Many people continue to look to Christian social justice activists for guidance. And for some Catholics peace work means pushing to change economic structures in developing countries.

"What we have been hearing repeatedly from missionaries is that the impact of financial institutions such as the World Bank and the [International Monetary Fund] is continually exacerbating the violence of poverty," said Maryknoll's peace and justice advocate Marie Dennis. "It intensifies the likelihood of migration and other pressures that contribute to violence in our world."

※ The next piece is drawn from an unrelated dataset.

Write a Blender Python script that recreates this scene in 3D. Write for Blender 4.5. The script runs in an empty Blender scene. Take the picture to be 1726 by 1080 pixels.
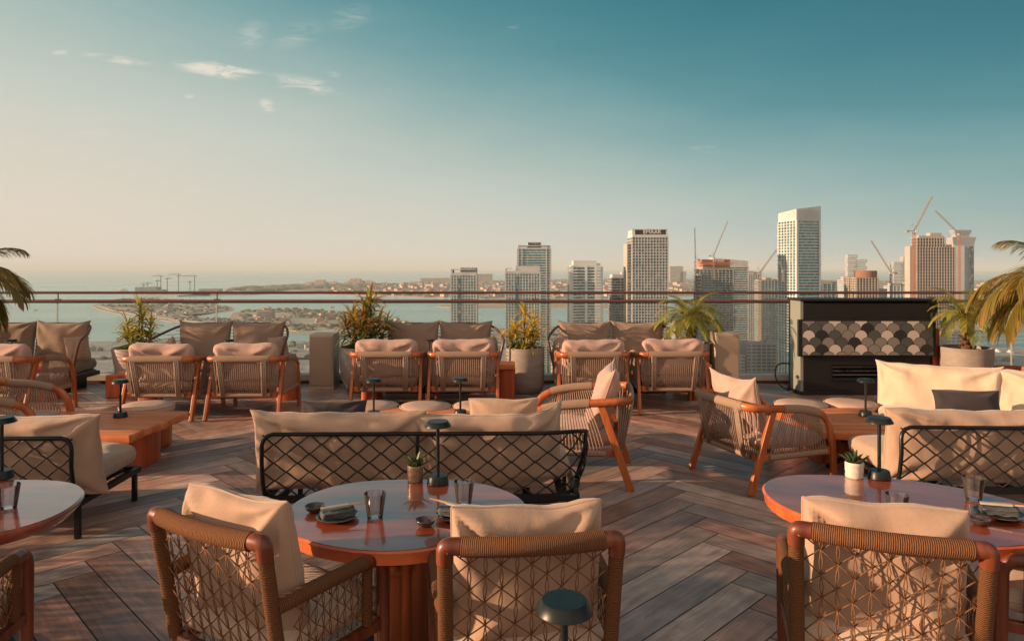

Dennis belongs to the Washington-based Religious Working Group. It coordinates from a faith perspective the efforts of religious communities and organizations to achieve economic structural adjustment and debt forgiveness for poor countries. "The real impetus for this coalition," said Dennis, "came from the citizens' groups, environmentalists, Catholic Relief Services, Oxfam and European agencies working in poor Third World countries in the South."

The Religious Working Group connects with such groups and has developed educational resources -- such as the Lenten pamphlet, "An Economic Way of the Cross" -- and has led public actions, including prayer vigils, outside the World Bank and International Monetary Fund during annual meetings.

"We want to remind institutions that these are moral issues and there is no economic system that is exempt from self-examination according to moral and ethical criteria," Dennis said.